_What you should do_
Begin with the line that contains "(px, ry, Yr)" and transcribe each line after it, up to and including the last line of the listing below.

= = = = = = =

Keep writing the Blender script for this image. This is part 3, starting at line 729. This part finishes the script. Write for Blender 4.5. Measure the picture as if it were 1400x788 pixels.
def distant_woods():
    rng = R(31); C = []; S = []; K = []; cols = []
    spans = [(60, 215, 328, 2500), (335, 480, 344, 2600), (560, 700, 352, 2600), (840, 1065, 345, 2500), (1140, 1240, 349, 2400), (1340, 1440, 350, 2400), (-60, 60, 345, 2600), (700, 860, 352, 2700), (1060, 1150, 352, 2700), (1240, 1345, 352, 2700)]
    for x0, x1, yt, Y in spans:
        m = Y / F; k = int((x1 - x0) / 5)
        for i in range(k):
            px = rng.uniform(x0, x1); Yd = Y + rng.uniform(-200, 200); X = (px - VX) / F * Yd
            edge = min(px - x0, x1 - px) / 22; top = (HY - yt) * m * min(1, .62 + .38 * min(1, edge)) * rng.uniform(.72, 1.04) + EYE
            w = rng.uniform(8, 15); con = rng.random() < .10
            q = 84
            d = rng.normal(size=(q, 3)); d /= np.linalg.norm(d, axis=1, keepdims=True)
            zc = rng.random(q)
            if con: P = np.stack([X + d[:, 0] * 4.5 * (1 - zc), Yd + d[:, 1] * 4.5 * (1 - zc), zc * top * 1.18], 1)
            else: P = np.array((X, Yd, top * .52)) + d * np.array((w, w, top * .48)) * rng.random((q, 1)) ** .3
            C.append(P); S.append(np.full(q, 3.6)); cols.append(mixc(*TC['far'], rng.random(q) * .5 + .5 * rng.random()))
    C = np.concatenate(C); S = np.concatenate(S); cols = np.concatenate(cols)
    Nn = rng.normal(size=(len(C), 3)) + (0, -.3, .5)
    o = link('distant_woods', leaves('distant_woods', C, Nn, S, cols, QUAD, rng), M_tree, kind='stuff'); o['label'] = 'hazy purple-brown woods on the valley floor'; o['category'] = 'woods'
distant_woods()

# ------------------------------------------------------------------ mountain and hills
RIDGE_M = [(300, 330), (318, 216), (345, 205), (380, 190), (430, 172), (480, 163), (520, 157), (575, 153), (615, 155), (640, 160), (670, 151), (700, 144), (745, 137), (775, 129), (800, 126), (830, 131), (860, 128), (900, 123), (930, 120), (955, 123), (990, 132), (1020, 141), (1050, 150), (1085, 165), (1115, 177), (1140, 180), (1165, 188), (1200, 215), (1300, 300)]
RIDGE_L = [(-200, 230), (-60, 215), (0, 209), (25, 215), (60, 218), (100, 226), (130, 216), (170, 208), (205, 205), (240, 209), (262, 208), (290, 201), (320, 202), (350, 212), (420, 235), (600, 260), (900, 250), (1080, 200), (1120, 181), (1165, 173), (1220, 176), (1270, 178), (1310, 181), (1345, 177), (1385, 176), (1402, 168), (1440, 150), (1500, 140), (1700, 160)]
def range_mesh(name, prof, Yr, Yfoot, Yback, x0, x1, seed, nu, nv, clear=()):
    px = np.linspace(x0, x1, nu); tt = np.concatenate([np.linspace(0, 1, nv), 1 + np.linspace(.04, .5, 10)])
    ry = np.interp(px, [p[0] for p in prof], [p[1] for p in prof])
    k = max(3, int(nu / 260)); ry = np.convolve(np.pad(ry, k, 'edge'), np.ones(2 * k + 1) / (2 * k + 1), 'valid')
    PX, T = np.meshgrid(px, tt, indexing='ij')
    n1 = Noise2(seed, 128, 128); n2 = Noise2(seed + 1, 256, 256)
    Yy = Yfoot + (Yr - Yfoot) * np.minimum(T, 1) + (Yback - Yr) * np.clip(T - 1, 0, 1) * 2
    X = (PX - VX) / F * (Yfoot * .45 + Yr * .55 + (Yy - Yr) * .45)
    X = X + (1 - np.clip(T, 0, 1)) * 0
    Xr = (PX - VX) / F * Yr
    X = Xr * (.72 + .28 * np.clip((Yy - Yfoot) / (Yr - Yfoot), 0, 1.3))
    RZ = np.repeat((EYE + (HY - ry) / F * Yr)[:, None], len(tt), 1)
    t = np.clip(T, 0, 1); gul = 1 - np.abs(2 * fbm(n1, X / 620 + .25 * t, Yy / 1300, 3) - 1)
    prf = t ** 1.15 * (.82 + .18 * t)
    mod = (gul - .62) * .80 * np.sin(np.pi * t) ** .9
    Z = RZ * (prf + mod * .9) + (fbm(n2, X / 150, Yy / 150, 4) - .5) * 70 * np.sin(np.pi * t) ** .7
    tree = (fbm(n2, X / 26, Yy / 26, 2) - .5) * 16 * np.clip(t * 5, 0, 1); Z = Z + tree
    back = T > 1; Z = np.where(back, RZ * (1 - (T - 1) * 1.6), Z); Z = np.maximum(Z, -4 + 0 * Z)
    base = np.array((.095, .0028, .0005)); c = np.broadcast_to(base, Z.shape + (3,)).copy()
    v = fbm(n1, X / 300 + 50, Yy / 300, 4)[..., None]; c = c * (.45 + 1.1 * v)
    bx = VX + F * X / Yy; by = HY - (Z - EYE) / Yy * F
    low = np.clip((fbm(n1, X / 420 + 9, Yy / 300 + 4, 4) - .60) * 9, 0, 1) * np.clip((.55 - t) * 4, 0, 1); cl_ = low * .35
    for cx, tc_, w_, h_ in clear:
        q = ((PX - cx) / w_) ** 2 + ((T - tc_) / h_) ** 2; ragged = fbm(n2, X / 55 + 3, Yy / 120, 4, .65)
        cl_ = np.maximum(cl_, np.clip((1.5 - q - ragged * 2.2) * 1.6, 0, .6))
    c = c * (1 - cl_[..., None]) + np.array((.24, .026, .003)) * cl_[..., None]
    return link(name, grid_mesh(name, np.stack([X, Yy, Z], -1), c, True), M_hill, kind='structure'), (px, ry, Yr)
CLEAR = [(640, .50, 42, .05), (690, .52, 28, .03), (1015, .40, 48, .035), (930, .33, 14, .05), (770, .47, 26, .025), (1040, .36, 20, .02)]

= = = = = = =

_The answer_
    return link(name, grid_mesh(name, np.stack([X, Yy, Z], -1), c, True), M_hill, kind='structure'), (px, ry, Yr)
CLEAR = [(640, .50, 42, .05), (690, .52, 28, .03), (1015, .40, 48, .035), (930, .33, 14, .05), (770, .47, 26, .025), (1040, .36, 20, .02)]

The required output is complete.